Job — Write out the full set of records below exactly.

Rows —
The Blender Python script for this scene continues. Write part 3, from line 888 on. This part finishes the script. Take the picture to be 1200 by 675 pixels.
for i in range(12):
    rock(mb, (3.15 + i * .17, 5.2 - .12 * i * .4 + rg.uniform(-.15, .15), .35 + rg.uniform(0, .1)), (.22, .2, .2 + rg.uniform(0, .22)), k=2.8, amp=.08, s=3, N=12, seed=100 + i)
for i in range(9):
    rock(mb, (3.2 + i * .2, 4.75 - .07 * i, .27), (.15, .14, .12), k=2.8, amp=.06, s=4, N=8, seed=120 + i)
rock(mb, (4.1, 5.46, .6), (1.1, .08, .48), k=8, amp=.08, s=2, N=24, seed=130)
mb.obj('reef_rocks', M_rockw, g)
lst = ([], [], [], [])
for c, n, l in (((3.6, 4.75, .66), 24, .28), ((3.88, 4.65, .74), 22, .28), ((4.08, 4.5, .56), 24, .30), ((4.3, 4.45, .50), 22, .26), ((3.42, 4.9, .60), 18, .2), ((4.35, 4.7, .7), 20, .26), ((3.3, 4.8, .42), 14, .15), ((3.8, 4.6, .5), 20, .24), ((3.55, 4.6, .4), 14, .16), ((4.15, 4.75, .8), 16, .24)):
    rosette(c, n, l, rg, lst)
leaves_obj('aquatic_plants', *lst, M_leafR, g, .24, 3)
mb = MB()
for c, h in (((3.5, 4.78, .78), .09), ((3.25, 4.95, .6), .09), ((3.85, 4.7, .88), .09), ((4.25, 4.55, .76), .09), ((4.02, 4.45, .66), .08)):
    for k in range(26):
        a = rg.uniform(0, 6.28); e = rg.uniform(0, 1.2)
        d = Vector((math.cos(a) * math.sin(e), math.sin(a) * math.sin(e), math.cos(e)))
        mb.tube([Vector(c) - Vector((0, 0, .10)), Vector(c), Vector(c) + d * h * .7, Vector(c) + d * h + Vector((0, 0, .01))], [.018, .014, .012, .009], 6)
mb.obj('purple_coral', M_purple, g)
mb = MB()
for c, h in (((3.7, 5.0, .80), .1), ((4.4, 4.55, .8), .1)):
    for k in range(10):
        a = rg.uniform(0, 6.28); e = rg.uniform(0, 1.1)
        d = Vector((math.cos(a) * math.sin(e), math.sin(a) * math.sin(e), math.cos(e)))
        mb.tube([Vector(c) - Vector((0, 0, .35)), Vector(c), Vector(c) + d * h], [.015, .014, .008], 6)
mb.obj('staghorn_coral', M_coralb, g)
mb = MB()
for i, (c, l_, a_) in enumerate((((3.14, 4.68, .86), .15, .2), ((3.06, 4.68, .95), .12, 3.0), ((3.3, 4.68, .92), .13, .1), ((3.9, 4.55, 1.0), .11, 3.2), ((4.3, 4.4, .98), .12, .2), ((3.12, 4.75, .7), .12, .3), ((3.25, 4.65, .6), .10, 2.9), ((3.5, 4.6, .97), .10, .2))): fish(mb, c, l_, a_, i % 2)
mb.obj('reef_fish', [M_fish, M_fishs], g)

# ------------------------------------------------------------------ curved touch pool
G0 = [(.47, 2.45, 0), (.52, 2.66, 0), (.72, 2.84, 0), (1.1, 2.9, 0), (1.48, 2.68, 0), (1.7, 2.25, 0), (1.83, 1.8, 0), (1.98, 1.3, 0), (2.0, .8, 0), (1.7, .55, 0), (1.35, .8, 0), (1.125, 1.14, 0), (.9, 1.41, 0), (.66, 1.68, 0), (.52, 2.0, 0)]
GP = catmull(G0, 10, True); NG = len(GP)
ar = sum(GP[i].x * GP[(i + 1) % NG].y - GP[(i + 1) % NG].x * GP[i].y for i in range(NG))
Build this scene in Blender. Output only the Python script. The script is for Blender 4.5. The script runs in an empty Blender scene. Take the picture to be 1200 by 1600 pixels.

Written reply —
The Blender Python script for this scene continues. Write part 3, from line 888 on. This part finishes the script. Take the picture to be 1200 by 675 pixels.
for i in range(12):
    rock(mb, (3.15 + i * .17, 5.2 - .12 * i * .4 + rg.uniform(-.15, .15), .35 + rg.uniform(0, .1)), (.22, .2, .2 + rg.uniform(0, .22)), k=2.8, amp=.08, s=3, N=12, seed=100 + i)
for i in range(9):
    rock(mb, (3.2 + i * .2, 4.75 - .07 * i, .27), (.15, .14, .12), k=2.8, amp=.06, s=4, N=8, seed=120 + i)
rock(mb, (4.1, 5.46, .6), (1.1, .08, .48), k=8, amp=.08, s=2, N=24, seed=130)
mb.obj('reef_rocks', M_rockw, g)
lst = ([], [], [], [])
for c, n, l in (((3.6, 4.75, .66), 24, .28), ((3.88, 4.65, .74), 22, .28), ((4.08, 4.5, .56), 24, .30), ((4.3, 4.45, .50), 22, .26), ((3.42, 4.9, .60), 18, .2), ((4.35, 4.7, .7), 20, .26), ((3.3, 4.8, .42), 14, .15), ((3.8, 4.6, .5), 20, .24), ((3.55, 4.6, .4), 14, .16), ((4.15, 4.75, .8), 16, .24)):
    rosette(c, n, l, rg, lst)
leaves_obj('aquatic_plants', *lst, M_leafR, g, .24, 3)
mb = MB()
for c, h in (((3.5, 4.78, .78), .09), ((3.25, 4.95, .6), .09), ((3.85, 4.7, .88), .09), ((4.25, 4.55, .76), .09), ((4.02, 4.45, .66), .08)):
    for k in range(26):
        a = rg.uniform(0, 6.28); e = rg.uniform(0, 1.2)
        d = Vector((math.cos(a) * math.sin(e), math.sin(a) * math.sin(e), math.cos(e)))
        mb.tube([Vector(c) - Vector((0, 0, .10)), Vector(c), Vector(c) + d * h * .7, Vector(c) + d * h + Vector((0, 0, .01))], [.018, .014, .012, .009], 6)
mb.obj('purple_coral', M_purple, g)
mb = MB()
for c, h in (((3.7, 5.0, .80), .1), ((4.4, 4.55, .8), .1)):
    for k in range(10):
        a = rg.uniform(0, 6.28); e = rg.uniform(0, 1.1)
        d = Vector((math.cos(a) * math.sin(e), math.sin(a) * math.sin(e), math.cos(e)))
        mb.tube([Vector(c) - Vector((0, 0, .35)), Vector(c), Vector(c) + d * h], [.015, .014, .008], 6)
mb.obj('staghorn_coral', M_coralb, g)
mb = MB()
for i, (c, l_, a_) in enumerate((((3.14, 4.68, .86), .15, .2), ((3.06, 4.68, .95), .12, 3.0), ((3.3, 4.68, .92), .13, .1), ((3.9, 4.55, 1.0), .11, 3.2), ((4.3, 4.4, .98), .12, .2), ((3.12, 4.75, .7), .12, .3), ((3.25, 4.65, .6), .10, 2.9), ((3.5, 4.6, .97), .10, .2))): fish(mb, c, l_, a_, i % 2)
mb.obj('reef_fish', [M_fish, M_fishs], g)

# ------------------------------------------------------------------ curved touch pool
G0 = [(.47, 2.45, 0), (.52, 2.66, 0), (.72, 2.84, 0), (1.1, 2.9, 0), (1.48, 2.68, 0), (1.7, 2.25, 0), (1.83, 1.8, 0), (1.98, 1.3, 0), (2.0, .8, 0), (1.7, .55, 0), (1.35, .8, 0), (1.125, 1.14, 0), (.9, 1.41, 0), (.66, 1.68, 0), (.52, 2.0, 0)]
GP = catmull(G0, 10, True); NG = len(GP)
ar = sum(GP[i].x * GP[(i + 1) % NG].y - GP[(i + 1) % NG].x * GP[i].y for i in range(NG))
Build this scene in Blender. Output only the Python script. The script is for Blender 4.5. The script runs in an empty Blender scene. Take the picture to be 1200 by 1600 pixels.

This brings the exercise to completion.